* [Information shown]

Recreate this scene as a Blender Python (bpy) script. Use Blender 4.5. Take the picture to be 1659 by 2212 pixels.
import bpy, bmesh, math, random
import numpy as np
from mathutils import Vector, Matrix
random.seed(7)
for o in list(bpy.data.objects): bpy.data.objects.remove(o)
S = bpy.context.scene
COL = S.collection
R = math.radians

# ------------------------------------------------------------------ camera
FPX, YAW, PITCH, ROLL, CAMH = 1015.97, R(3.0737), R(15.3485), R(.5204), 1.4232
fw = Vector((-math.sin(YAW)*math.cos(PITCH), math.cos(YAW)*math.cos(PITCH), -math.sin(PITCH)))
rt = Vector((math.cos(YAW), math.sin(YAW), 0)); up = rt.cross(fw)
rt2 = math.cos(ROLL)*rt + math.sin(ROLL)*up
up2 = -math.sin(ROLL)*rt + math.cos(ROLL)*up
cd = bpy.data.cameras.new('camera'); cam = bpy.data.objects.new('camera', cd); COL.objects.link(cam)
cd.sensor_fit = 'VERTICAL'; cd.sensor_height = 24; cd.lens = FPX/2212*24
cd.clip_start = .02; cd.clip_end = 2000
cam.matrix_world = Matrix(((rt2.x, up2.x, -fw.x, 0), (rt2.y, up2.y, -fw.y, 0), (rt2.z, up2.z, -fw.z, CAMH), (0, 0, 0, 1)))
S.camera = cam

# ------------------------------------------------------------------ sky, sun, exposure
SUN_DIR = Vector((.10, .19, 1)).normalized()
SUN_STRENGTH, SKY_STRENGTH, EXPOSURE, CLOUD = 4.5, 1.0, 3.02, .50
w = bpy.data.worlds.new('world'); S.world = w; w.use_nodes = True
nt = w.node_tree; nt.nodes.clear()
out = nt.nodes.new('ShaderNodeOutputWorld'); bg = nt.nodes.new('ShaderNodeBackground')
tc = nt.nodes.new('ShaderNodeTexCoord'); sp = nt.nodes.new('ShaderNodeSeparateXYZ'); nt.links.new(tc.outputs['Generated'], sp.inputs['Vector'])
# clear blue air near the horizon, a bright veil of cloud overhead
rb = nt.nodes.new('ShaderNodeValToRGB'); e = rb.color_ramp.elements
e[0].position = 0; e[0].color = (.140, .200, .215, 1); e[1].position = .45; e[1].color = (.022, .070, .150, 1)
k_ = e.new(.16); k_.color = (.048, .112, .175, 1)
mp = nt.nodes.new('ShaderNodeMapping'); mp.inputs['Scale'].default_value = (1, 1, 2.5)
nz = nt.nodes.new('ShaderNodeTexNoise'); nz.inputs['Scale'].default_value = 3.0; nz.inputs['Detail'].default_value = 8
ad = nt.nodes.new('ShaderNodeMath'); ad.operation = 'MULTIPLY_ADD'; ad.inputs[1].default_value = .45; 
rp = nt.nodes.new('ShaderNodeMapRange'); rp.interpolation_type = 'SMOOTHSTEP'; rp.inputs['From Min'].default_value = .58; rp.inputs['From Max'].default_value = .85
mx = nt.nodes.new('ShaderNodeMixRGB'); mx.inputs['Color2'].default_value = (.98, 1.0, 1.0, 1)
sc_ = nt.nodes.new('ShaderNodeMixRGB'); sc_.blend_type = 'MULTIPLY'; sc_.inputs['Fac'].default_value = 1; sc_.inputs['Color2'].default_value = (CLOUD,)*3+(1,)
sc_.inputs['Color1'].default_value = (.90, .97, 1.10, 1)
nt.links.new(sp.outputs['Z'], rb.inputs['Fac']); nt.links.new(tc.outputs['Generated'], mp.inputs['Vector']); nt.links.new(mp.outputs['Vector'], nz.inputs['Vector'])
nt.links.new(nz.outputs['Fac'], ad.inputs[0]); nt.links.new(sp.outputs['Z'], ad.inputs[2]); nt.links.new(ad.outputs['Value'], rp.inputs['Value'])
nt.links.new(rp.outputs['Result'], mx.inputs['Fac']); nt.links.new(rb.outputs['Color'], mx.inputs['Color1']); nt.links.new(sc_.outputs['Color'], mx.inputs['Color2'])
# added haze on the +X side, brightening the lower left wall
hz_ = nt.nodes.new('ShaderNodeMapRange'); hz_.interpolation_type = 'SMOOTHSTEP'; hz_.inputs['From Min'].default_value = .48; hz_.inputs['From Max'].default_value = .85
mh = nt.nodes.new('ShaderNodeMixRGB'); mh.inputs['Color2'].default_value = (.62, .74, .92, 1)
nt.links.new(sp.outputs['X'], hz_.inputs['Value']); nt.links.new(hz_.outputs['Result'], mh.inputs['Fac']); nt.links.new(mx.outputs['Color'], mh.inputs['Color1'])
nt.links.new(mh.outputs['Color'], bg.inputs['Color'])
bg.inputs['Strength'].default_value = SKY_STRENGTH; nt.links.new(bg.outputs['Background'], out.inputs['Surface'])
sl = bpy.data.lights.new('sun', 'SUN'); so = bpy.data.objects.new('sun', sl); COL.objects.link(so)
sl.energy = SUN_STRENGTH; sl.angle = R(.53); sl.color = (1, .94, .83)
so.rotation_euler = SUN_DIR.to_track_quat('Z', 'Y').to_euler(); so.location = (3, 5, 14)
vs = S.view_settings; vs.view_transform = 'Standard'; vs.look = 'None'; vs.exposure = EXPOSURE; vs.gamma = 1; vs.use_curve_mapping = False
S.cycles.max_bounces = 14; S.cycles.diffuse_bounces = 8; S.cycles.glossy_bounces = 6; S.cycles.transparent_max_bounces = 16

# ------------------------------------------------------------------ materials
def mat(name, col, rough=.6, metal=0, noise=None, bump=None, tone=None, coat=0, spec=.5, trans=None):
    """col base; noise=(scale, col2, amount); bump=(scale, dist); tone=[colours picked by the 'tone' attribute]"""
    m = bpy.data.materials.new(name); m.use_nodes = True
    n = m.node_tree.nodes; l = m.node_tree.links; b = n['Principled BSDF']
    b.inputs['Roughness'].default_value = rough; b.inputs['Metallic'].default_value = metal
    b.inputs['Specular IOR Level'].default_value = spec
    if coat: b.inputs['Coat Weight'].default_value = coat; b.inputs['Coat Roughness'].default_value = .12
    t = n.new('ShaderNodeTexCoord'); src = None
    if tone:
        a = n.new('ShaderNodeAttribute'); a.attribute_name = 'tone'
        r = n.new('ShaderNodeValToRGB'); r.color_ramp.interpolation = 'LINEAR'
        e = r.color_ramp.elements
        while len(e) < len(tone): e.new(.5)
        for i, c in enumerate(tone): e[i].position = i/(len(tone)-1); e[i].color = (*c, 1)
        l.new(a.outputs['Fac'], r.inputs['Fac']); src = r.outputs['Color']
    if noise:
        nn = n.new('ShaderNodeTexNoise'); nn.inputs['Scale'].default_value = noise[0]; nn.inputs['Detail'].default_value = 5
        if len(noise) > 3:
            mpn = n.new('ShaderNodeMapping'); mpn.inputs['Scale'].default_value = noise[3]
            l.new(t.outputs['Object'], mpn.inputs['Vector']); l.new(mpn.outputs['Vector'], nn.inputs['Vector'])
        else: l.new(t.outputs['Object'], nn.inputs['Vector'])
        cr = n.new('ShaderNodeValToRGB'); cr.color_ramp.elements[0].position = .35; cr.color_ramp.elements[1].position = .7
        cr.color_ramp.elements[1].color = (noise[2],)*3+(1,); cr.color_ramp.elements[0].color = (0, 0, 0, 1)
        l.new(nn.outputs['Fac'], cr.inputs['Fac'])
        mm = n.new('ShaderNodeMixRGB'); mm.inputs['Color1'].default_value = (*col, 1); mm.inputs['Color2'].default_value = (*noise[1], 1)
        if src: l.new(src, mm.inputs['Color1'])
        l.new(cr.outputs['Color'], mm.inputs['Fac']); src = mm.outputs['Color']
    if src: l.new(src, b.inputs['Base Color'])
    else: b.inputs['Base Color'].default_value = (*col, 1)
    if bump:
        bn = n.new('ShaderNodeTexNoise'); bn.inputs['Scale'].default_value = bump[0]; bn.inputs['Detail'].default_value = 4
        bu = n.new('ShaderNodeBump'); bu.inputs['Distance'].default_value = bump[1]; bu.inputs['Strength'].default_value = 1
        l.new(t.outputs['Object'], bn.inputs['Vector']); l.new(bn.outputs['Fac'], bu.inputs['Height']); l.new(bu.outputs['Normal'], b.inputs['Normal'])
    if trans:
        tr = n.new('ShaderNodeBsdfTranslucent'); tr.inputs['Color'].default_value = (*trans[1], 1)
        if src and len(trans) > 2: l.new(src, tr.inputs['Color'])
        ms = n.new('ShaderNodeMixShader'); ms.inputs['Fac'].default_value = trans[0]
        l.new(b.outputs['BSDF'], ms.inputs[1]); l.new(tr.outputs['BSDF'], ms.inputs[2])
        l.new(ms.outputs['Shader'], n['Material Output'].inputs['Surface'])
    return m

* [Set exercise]
Only the lines from the start of the data to the line holding "R = math.radians" are wanted; return them exactly, both ends included.

* [Solution for this task]
Recreate this scene as a Blender Python (bpy) script. Use Blender 4.5. Take the picture to be 1659 by 2212 pixels.
import bpy, bmesh, math, random
import numpy as np
from mathutils import Vector, Matrix
random.seed(7)
for o in list(bpy.data.objects): bpy.data.objects.remove(o)
S = bpy.context.scene
COL = S.collection
R = math.radians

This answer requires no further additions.